$(X_n) $ a $\{F_n \}$ martingale that a.s. converges. Does this imply $\sup_n E (X_n^+) < \infty$?

Question

Let $(X_n) $ a $\{F_n \}$ martingale that a.s. converges. Does this imply $\sup_n E (X_n^+) < \infty$? The other way round this statement is true (MCT). I tried to construct a counter example like symmetric random walk in combination with a well constructed stopping time, but that does not work. An example is highly appreciated!

Answer 1

Let $(\xi_j)_{j \geq 2}$ be a sequence of independent random variables such that

$$\begin{align*} \mathbb{P}(\xi_j = j^4) &= \frac{1}{j^2} \\ \mathbb{P}\big(\xi_j = -j^2 (j^2-1)\big)& = \frac{1}{j^2} \\ \mathbb{P}(\xi_j=0) &= 1- \frac{2}{j^2}. \end{align*}$$

Since $\mathbb{E}(\xi_j)=1$ for all $j \geq 2$, it follows from the independence of the random variables that

$$M_n := \prod_{j=2}^n \xi_j$$

defines a martingale.
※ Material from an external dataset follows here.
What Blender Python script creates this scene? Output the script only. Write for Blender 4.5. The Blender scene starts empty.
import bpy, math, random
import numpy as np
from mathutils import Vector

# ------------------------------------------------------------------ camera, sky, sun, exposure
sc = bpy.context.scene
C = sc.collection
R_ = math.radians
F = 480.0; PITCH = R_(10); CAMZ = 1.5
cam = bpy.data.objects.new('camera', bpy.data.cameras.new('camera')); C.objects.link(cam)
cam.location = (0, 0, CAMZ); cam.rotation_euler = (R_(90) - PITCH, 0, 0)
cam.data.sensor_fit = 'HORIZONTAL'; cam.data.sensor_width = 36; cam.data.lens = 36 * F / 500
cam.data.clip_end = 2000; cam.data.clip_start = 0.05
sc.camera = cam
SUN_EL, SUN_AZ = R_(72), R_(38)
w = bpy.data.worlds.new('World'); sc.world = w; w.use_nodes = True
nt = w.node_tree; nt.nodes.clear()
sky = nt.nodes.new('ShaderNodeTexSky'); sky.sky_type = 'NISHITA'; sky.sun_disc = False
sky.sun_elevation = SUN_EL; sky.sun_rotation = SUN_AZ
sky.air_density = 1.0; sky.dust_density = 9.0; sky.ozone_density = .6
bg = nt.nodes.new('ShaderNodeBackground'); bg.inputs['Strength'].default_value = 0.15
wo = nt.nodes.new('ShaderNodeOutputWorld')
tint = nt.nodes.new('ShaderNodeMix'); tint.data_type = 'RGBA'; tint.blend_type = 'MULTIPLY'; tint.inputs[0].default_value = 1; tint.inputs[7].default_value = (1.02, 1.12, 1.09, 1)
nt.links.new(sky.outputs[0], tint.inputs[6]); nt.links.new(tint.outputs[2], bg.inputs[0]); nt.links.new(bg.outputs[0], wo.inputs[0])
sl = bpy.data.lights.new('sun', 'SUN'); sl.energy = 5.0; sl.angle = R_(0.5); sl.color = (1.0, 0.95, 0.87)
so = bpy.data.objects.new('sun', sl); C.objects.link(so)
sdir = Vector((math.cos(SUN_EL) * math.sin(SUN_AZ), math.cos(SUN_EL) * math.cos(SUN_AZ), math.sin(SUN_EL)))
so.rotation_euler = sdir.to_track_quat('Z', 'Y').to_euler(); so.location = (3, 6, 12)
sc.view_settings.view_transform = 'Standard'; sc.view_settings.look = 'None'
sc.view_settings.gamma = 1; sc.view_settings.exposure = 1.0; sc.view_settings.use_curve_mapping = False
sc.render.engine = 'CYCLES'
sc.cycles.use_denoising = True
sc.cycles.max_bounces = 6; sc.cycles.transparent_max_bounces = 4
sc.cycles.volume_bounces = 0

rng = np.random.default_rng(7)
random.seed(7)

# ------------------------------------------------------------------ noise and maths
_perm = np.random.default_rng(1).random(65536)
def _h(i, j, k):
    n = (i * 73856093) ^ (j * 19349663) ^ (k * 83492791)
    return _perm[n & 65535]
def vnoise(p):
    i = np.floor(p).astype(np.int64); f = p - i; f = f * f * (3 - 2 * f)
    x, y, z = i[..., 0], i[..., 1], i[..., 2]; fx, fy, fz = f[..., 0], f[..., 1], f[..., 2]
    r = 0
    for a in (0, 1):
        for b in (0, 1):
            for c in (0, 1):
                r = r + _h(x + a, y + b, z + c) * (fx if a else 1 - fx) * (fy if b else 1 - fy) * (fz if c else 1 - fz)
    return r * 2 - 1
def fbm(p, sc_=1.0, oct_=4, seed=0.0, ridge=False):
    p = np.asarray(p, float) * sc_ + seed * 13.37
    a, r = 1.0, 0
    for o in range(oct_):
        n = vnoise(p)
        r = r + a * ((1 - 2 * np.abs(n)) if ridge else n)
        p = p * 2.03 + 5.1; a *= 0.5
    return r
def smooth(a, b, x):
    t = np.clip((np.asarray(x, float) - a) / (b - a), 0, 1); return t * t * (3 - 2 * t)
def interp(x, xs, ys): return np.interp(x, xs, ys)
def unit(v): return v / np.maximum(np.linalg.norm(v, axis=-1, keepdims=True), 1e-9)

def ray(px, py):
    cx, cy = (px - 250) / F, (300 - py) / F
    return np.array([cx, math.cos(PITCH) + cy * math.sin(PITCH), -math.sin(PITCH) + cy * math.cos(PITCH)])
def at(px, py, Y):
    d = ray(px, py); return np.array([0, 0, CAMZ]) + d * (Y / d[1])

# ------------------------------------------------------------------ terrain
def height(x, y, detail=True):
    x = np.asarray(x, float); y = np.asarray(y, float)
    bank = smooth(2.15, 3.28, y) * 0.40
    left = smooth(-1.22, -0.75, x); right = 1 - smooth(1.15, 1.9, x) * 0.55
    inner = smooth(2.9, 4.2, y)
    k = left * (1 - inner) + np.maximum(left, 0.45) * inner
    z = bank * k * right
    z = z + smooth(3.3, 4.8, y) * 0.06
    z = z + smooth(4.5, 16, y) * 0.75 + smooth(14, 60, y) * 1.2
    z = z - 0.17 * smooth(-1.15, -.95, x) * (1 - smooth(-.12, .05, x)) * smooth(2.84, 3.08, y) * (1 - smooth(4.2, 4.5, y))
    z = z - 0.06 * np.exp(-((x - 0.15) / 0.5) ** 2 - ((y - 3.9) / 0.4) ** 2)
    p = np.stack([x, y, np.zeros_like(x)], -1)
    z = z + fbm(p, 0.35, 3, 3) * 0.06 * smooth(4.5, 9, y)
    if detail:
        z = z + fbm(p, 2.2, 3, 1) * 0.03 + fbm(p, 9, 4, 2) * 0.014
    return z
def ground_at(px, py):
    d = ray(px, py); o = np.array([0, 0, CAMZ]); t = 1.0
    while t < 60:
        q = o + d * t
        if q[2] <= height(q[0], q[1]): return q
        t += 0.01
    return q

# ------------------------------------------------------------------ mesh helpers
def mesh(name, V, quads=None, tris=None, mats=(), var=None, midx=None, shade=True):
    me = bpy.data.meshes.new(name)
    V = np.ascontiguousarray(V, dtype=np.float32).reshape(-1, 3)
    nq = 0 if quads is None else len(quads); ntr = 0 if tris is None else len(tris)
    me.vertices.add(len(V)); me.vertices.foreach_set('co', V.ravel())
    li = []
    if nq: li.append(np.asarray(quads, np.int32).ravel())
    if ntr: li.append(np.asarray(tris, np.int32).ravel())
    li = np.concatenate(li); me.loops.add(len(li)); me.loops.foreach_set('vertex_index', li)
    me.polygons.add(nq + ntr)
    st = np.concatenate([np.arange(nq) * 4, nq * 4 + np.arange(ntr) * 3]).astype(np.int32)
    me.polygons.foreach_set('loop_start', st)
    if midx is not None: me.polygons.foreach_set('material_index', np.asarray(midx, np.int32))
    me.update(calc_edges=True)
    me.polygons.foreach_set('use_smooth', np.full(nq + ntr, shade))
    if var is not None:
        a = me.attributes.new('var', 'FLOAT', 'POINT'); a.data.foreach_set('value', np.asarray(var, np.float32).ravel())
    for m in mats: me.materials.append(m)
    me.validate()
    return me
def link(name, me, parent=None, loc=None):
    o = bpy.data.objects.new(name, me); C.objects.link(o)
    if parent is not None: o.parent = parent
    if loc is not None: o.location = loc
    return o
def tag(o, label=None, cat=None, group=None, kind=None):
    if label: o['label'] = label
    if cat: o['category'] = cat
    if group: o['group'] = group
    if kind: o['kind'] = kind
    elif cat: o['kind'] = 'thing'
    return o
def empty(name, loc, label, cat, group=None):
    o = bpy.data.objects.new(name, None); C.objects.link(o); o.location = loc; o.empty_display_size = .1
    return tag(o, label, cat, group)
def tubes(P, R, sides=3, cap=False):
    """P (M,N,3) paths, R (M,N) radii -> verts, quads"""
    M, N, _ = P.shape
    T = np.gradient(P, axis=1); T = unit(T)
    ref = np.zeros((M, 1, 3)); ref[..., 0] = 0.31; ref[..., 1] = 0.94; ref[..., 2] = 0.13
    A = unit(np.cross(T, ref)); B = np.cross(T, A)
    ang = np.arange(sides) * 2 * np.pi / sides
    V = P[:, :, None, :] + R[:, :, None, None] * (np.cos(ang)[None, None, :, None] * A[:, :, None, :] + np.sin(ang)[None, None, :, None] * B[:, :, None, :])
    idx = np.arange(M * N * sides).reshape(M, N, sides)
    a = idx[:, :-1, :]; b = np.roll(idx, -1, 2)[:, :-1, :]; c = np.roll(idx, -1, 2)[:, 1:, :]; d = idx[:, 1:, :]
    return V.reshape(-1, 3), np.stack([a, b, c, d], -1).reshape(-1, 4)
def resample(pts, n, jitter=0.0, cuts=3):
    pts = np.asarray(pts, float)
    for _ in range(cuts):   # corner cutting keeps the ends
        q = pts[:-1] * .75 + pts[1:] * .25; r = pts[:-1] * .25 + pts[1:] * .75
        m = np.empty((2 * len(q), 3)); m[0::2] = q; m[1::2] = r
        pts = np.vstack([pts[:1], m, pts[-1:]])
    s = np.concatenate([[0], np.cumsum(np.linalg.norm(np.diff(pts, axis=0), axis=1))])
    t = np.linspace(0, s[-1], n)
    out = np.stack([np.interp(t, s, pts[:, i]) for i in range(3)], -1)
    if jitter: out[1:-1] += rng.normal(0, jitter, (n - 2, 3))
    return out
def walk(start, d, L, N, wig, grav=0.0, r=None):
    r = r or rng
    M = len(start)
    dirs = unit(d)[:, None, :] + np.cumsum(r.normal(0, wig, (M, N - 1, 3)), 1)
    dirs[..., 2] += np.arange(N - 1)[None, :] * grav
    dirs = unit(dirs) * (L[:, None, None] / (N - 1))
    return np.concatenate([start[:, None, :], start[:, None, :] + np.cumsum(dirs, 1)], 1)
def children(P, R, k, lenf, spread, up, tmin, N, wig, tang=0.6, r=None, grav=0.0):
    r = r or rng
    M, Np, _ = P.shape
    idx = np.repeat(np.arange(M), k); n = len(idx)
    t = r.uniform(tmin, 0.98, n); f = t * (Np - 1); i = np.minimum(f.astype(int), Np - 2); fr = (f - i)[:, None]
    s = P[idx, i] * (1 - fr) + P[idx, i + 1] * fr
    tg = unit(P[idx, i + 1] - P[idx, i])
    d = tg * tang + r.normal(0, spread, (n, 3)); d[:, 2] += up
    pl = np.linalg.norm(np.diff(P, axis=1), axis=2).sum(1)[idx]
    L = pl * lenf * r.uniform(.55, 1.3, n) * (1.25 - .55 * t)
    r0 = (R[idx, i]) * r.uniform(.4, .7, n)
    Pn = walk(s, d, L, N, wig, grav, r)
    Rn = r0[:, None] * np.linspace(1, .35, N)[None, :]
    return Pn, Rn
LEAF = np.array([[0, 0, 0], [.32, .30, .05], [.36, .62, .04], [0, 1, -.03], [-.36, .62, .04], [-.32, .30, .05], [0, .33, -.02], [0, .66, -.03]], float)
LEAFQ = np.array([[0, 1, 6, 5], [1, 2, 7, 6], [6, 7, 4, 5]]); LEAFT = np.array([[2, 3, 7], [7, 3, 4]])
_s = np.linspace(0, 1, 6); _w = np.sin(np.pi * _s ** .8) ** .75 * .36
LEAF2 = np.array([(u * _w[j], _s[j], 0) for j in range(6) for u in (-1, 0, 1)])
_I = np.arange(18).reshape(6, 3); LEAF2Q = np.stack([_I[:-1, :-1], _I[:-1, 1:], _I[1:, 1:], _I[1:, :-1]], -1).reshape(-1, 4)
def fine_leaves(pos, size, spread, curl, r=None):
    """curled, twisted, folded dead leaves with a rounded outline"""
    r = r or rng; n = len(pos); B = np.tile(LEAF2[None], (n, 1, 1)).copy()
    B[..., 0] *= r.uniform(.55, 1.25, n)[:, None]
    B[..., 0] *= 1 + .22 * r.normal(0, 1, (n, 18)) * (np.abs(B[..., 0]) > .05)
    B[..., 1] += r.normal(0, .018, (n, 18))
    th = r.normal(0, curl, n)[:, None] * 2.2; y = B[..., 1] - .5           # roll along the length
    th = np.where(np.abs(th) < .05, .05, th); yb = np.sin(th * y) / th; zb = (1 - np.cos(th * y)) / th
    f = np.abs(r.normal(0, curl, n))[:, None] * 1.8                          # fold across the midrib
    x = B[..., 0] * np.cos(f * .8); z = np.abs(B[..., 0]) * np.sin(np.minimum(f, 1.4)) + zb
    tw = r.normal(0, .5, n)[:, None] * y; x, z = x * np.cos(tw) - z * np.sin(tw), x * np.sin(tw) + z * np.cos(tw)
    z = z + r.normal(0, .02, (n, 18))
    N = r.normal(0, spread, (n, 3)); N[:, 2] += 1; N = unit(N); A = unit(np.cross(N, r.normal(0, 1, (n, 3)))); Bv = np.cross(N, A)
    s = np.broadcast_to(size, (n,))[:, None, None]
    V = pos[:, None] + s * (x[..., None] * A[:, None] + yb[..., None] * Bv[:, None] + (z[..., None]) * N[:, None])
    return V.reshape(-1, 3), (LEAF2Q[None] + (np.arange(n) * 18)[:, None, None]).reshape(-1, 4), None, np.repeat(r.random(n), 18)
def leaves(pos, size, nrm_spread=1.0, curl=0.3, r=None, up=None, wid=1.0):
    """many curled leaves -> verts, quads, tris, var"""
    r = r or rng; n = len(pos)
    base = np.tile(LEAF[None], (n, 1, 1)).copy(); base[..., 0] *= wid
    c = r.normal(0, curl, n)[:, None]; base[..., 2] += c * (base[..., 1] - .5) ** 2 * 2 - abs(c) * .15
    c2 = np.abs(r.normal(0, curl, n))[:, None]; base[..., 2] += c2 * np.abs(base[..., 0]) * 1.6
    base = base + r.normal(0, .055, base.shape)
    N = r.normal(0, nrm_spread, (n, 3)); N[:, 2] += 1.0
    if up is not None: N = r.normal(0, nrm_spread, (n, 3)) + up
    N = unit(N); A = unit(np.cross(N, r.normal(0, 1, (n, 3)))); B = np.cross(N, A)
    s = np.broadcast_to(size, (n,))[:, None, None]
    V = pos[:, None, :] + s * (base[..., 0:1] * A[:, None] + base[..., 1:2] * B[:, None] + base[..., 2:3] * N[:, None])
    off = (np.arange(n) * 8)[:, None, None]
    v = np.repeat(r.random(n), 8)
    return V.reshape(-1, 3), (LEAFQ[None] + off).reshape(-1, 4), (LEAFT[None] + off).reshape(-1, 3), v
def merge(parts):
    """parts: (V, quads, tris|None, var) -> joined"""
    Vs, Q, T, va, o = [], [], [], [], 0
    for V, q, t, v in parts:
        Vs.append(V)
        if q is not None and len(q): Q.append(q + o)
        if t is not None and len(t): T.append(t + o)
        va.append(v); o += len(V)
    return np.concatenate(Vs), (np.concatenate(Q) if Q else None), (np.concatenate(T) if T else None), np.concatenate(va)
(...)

Moreover, by the Borel-Cantelli lemma, $\mathbb{P}(\xi_j \neq 0$ infinitely often)$=0$, and so $M_n \to M_{\infty} := 0$ almost surely. On the other hand, we have

$$M_n^+ \geq \prod_{j=2}^n \xi_j^+$$

and so

$$\mathbb{E}(M_n^+) \geq \prod_{j=2}^n \mathbb{E}(\xi_j^+) = \prod_{j=2}^n j^2 \xrightarrow[]{n \to \infty} \infty.$$